Ms Simone says taking charge of marking, tagging, counts, and managing a team of stock workers was a big job by any standards.

“For an Aboriginal woman who’s come to an industry unfamiliar to her, to excel is extraordinary, especially in the times these women were doing it. There’s no power, lugging water, it’s hot, flies.

“Aboriginal women are under-recognised and under-acknowledged for the participation that they’ve had, especially in the culture that has manifested today between non-Indigenous and Indigenous people within Australia.”

EQUAL PAY

For white civil rights activists in the 1960s, equal pay was the basic marker of acceptance and social inclusion in Australian society.

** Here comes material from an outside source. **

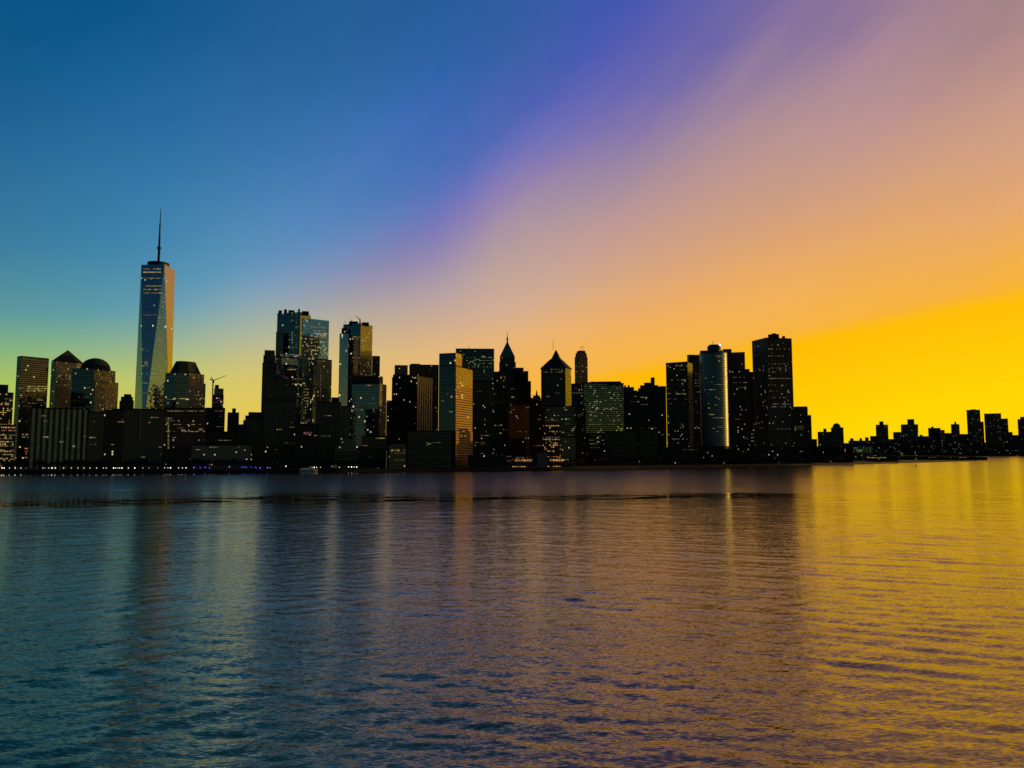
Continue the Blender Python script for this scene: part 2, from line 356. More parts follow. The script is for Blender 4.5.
WINMESH = {}
def win_mesh(kind):
    if kind not in WINMESH:
        me = bpy.data.meshes.new('window')
        v = [(x, y, z) for x in (-.5, .5) for y in (-.5, .5) for z in (-.5, .5)]
        me.from_pydata(v, [], [(0, 1, 3, 2), (4, 6, 7, 5), (0, 4, 5, 1), (2, 3, 7, 6), (0, 2, 6, 4), (1, 5, 7, 3)])
        me.materials.append(G[kind]); WINMESH[kind] = me
    return WINMESH[kind]
class Bld:
    """a building: an Empty at its base with facade, roof and window children"""
    def __init__(s, name, label, xs, yt, off, mat, cat='tower', al=None, dep=None, ch=0., matR=None, D=None, parapet=True, group=None, z0=None):
        xm = sum(xs) / len(xs)
        s.D = D or shore_d(xm) + off
        s.pts = foot(xs, yt, s.D, al, dep, ch); s.al = al
        s.zt = zat(yt, s.pts[0][1])
        cx = sum(p[0] for p in s.pts) / len(s.pts); cy = sum(p[1] for p in s.pts) / len(s.pts)
        s.org = (cx, cy, GZ)
        s.root = root(name, s.org, label, cat, group)
        s.mat = mat; s.xs = xs; s.yt = yt
        n = len(s.pts)
        mats = [M[mat], M[matR or mat], M['roof']]
        s.faces = [(s.pts[i], s.pts[(i + 1) % n]) for i in range(n)]
        if len(xs) == 3: fm = [1] + [0] * (n - 1)
        else: fm = [0] * n
        prism('facade', s.pts, GZ - 1, s.zt, mats, s.root, s.org, fm_side=fm)
        if parapet:
            o, i = shrink(s.pts, 1.004), shrink(s.pts, .965); z = s.zt
            vs = [(p[0], p[1], z - .6) for p in o] + [(p[0], p[1], z + 1.3) for p in o] + [(p[0], p[1], z + 1.3) for p in i] + [(p[0], p[1], z + .02) for p in i]
            fs = []
            for k in range(n):
                j = (k + 1) % n
                fs += [(k, j, n + j, n + k), (n + k, n + j, 2 * n + j, 2 * n + k), (2 * n + k, 2 * n + j, 3 * n + j, 3 * n + k)]
            mesh_obj('roof_parapet', vs, fs, M['roof'], s.root, s.org)
    def block(s, xs, yt, mat=None, name='upper_storeys', dd=3., al=None, dep=None, y0=None, ch=0., matR=None, top=None):
        """a further volume of the same building, dd metres behind its near corner"""
        D = s.D + dd
        p = foot(xs, yt, D, al if al is not None else (s.al if len(xs) == 3 else None), dep, ch)
        z1 = zat(yt, p[0][1]); z0 = zat(y0, p[0][1]) if y0 else (GZ - .9 if z1 < s.zt + .5 else s.zt - 4)
        m = [M[mat or s.mat], M[matR or mat or s.mat], M['roof']]
        fm = [1] + [0] * (len(p) - 1) if len(xs) == 3 else None
        prism(name, p, z0, z1, m, s.root, s.org, top=shrink(p, top) if top else None, fm_side=fm)
        return p, z0, z1
    def unit(s, x0, x1, yt, dd=8., mat='roof', name='rooftop_plant_room', y0=None):
        return s.block((x0, x1), yt, mat, name, dd, dep=None, y0=y0)
    def mast(s, px, y0, y1, r=.8, dd=10., name='antenna', mat='darkmetal', r2=None):
        D = s.D + dd
        a = (xr(px, y0) * D, D, zat(y0, D)); b = (xr(px, y1) * D, D, zat(y1, D))
        return tube(name, a, b, r, r2 if r2 is not None else r * .4, M[mat], s.root, s.org, 6)
    def win(s, f, px, py, w, h, kind, name='window'):
        a, b = Vector(s.faces[f][0]), Vector(s.faces[f][1]); e = (b - a); ln = e.length; e = e / ln
        t = xr(px, py)
        q = (t * a.y - a.x) / (e.x - t * e.y)
        if q < .5 or q > ln - .5: return
        p = a + e * q; z = zat(py, p.y)
        if z < GZ + 2 or z > s.zt - 1: return
        nn = Vector((e.y, -e.x))
        o = bpy.data.objects.new(name, win_mesh(kind))
        o.location = (p.x + nn.x * .15 - s.org[0], p.y + nn.y * .15 - s.org[1], z - s.org[2])
        o.rotation_euler = (0, 0, math.atan2(e.y, e.x)); o.scale = (min(w * .85, ln * .9), .5, h * .85)
        link(o, s.root)
    def row(s, f, y, x0, x1, n, kind='warm', w=3.2, h=1.9, keep=1.):
        for i in range(n):
            if random.random() > keep: continue
            px = x0 + (x1 - x0) * (i + .5) / n
            s.win(f, px, y, w, h, kind)
    def scatter(s, f, x0, x1, y0, y1, n, kinds=('warm', 'white'), w=(1.6, 3.6), h=1.4):
        for i in range(max(1, int(n * .3 + .5))):
            py = random.uniform(y0, y1); z = round((zat(py, s.D)) / 3.9) * 3.9 + 1.4
            py = CY - F * math.tan(math.atan((z - H) / s.D) - PITCH)
            px = random.uniform(x0, x1); k = random.choice(kinds); st = random.uniform(1.5, 2.6)
            for j in range(random.choice((1, 2, 3, 4, 6))):
                if x0 <= px <= x1 and random.random() < .85: s.win(f, px, py, random.uniform(*w), h * random.uniform(.7, 1.), k)
                px += st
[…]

Shirley Andrews, who helped establish the Equal Wages for Aborigines committee, says people who were paid such a small proportion of the basic wage were not able to live like white people, as required under the assimilation policy.

Aboriginal workers had concerns other than wages.

For example, the Gurindji pastoral workers were unhappy about their appalling living conditions: a diet of salt beef, damper, sugar and tea, and white stockmen coming back into camp when the Aboriginal stockmen were still out with the cattle, and taking advantage of Aboriginal women.

In 1968, the Conciliation and Arbitration Commission ruling on equal wages in the cattle industry came into force.

When the case was being heard in 1966, the Commission accepted the employers’ evidence that “many of them expected to change over to white labour if Aborigines are to be paid at award rates”.

This did happen and many Aboriginal stockmen faced unemployment for the first time.

The achievement of equal wages in the pastoral industry thus turned out, for many, to be a hollow victory. Families and whole communities were turned off properties where they had worked for generations. People drifted into towns and were given “sit down” money. They were no longer able to fulfil obligations to their country.

The Gurindji people at Wave Hill, however, walked off the job, camped at Wattie Creek and refused to move.